C’est vrai, les magasins de vêtements proposent des habits de plus en plus sexués. Tout comme les magasins de jouets. Si les jouets ou vêtements sont devenus de plus en plus sexués au fil du temps, c’est qu’ils ont suivi les avancées technologiques (modes de production en série) et surtout qu’ils répondent à une stratégie marketing. Sexuer un objet permet de le vendre deux fois plus, surtout dans le domaine de la petite enfance. Les habits que vous aurez achetés pour votre fille ne pourront pas être portés par son petit frère.

Pas étonnant alors que les rayons des magasins de jouets et vêtements soient organisés de façon analogue: on trouve le rayon bébé, pour les 0-2 ans, puis les vêtements pour filles et garçons, signalés le plus souvent par des pancartes roses et bleues, tout comme il y a des jouets d’éveil soi-disant unisexes avant la scission visible en terme spatial entre jouets féminins et jouets masculins.

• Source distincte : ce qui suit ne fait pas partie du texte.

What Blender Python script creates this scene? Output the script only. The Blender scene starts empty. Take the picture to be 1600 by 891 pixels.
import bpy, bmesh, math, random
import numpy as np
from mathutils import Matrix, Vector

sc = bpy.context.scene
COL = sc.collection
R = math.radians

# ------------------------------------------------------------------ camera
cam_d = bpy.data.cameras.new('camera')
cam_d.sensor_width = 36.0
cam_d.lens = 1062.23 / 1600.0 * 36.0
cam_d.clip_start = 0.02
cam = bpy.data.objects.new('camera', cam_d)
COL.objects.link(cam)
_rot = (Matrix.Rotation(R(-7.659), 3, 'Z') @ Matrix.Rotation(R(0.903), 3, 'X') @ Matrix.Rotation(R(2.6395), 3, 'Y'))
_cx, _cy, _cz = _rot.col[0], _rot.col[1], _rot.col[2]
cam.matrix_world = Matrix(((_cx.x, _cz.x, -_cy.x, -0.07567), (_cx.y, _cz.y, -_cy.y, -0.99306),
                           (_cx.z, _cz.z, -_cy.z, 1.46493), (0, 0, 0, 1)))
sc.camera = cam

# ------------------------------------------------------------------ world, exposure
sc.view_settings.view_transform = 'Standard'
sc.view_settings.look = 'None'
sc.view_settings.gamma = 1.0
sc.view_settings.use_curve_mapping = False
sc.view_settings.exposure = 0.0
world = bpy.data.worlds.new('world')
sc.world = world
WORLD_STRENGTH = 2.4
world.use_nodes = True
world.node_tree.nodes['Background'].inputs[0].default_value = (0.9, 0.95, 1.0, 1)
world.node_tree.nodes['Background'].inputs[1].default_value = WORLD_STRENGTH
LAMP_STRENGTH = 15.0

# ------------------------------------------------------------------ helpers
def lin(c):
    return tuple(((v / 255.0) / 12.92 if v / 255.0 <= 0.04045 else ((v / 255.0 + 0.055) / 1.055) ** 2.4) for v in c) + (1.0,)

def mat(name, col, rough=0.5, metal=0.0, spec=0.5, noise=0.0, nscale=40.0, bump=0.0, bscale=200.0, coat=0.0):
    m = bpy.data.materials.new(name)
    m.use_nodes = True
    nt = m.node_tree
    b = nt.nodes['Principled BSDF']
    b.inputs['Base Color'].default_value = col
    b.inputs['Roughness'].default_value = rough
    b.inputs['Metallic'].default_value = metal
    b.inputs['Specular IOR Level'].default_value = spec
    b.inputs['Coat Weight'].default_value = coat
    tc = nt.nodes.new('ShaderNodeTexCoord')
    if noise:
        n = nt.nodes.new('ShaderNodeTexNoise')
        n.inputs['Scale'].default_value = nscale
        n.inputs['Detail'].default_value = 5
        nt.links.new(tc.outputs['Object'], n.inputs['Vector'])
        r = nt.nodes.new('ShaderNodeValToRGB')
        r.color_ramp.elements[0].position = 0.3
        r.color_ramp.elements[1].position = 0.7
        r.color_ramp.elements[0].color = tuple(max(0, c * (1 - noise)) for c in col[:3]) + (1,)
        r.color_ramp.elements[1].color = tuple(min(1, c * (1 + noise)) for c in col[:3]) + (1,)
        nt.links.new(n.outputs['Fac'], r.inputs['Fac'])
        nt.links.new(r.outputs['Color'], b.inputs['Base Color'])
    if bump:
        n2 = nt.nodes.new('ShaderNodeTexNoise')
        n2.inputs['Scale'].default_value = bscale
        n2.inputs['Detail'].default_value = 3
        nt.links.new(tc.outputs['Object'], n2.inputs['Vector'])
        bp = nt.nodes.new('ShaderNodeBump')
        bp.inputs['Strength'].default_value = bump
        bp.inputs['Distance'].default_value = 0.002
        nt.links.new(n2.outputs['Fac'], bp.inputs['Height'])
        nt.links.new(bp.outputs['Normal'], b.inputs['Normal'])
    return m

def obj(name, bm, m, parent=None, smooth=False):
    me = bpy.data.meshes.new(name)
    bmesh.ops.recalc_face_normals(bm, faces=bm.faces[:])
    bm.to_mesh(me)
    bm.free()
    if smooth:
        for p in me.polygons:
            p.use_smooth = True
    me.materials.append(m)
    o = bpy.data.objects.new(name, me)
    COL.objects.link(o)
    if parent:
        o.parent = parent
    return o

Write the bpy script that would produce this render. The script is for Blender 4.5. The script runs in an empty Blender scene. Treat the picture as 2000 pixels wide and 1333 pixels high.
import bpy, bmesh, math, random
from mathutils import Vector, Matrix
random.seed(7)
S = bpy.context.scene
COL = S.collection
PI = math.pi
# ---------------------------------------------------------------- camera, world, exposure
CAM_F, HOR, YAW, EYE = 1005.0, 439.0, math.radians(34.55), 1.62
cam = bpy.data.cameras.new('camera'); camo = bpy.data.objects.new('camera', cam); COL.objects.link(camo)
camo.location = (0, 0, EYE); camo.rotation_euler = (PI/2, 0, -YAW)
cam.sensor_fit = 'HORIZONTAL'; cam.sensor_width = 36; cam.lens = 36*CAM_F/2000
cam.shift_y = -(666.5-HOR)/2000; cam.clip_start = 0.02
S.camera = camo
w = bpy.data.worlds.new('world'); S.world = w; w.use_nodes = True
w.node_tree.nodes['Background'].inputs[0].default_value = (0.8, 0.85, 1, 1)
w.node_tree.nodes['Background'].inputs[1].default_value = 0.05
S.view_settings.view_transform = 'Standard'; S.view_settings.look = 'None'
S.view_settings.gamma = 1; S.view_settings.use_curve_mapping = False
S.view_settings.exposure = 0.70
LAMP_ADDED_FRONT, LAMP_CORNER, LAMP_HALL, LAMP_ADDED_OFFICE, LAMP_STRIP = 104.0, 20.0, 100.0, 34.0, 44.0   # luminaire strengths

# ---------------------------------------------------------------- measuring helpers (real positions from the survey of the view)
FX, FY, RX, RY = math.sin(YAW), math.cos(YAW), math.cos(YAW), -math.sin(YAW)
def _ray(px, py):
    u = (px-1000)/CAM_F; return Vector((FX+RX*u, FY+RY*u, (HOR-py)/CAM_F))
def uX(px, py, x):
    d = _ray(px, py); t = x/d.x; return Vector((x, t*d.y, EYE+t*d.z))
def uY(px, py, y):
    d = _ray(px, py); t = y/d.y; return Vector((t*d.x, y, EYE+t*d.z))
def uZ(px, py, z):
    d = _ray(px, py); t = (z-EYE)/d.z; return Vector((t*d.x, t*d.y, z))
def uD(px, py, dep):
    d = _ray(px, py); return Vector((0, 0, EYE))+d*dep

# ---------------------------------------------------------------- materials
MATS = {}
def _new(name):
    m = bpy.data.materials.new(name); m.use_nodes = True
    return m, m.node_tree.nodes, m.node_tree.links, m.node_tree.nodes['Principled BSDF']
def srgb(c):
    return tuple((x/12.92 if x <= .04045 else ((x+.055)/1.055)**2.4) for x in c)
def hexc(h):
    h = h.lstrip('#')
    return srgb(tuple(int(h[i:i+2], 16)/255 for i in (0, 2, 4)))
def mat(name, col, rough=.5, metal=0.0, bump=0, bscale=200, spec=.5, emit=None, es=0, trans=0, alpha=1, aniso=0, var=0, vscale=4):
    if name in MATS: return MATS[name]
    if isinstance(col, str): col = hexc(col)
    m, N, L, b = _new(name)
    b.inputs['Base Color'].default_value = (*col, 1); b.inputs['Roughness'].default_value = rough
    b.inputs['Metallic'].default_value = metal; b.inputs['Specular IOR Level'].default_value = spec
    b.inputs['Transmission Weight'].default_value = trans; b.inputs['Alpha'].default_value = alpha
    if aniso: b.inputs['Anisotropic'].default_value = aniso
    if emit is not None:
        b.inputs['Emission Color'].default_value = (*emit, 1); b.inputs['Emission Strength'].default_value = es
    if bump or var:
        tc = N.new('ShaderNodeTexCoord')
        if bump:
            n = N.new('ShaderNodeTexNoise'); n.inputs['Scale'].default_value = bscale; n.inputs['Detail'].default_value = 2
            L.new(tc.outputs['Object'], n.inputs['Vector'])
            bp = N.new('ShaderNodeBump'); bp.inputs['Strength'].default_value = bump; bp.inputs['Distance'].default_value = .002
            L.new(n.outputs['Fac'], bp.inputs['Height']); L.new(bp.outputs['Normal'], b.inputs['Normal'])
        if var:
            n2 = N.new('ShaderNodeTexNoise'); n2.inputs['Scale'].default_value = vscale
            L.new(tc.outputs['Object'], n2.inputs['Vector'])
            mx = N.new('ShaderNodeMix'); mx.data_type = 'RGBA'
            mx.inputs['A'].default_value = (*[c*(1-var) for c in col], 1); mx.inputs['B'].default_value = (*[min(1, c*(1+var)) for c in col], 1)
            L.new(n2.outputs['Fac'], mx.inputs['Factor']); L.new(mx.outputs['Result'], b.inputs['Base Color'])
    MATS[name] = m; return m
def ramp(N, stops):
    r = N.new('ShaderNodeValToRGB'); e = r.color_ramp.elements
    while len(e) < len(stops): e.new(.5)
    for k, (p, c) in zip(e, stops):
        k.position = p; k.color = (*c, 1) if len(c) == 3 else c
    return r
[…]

Dans le rayon pour bébés, les vêtements sont devenus sexués de plus en plus tôt. Souvent, c’est la couleur qui marque le sexe (comme pour les tapis d’éveil dans les magasins de jouets), ou la forme du col, plus arrondi pour les filles que pour les garçons. Mais même les petits bodies blancs finissent par renvoyer à un sexe déterminé, parce qu’on y trouve un camion imprimé ou une fleur brodée.

Comme pour les jouets, les vêtements pour garçons favorisent davantage l’autonomie. À l’instar des jeux où le petit garçon joue seul et dont l’objectif est de terminer le jeu (puzzle, jeux de construction, etc.), les vêtements pour garçons émancipent. Il est en effet plus aisé de se mouvoir, de marcher à quatre pattes en salopette que dans une robe à volants. Et il est plus facile pour les garçons de s’habiller seuls: les boutons pression, les pantalons à élastique ou les scratchs sont plus simples à manier que les boutons, les boutonnières dans le dos de la robe ou les lacets.

Et dans le monde du jouet comme dans celui du vêtement, le garçon est beaucoup plus découragé que la fille à s’investir dans ce qui est étiqueté du sexe opposé. Autant une petite fille pourra facilement porter les jeans et les baskets de son grand frère, tout comme elle pourra aussi réclamer un train électrique pour Noël, autant le garçon qui veut aller à l’école en T-shirt rose ou qui souhaite un poupon pour son anniversaire sera regardé de travers par ses parents.

Or, tout comme pour les magasins de jouets, ces différences ne sont pas superficielles: elles vont consacrer les stéréotypes de genre. La seule différence entre magasins de jouets et de vêtements est que le vestiaire des filles est plus étendu que celui des garçons, en termes de couleurs et de types de vêtements, tandis que c’est l’éventail de jouets du rayon garçons qui est plus vaste. Mais cette divergence même scelle les clichés sexistes: le paraître est attaché au sexe féminin, l’être et l’activité au sexe masculin.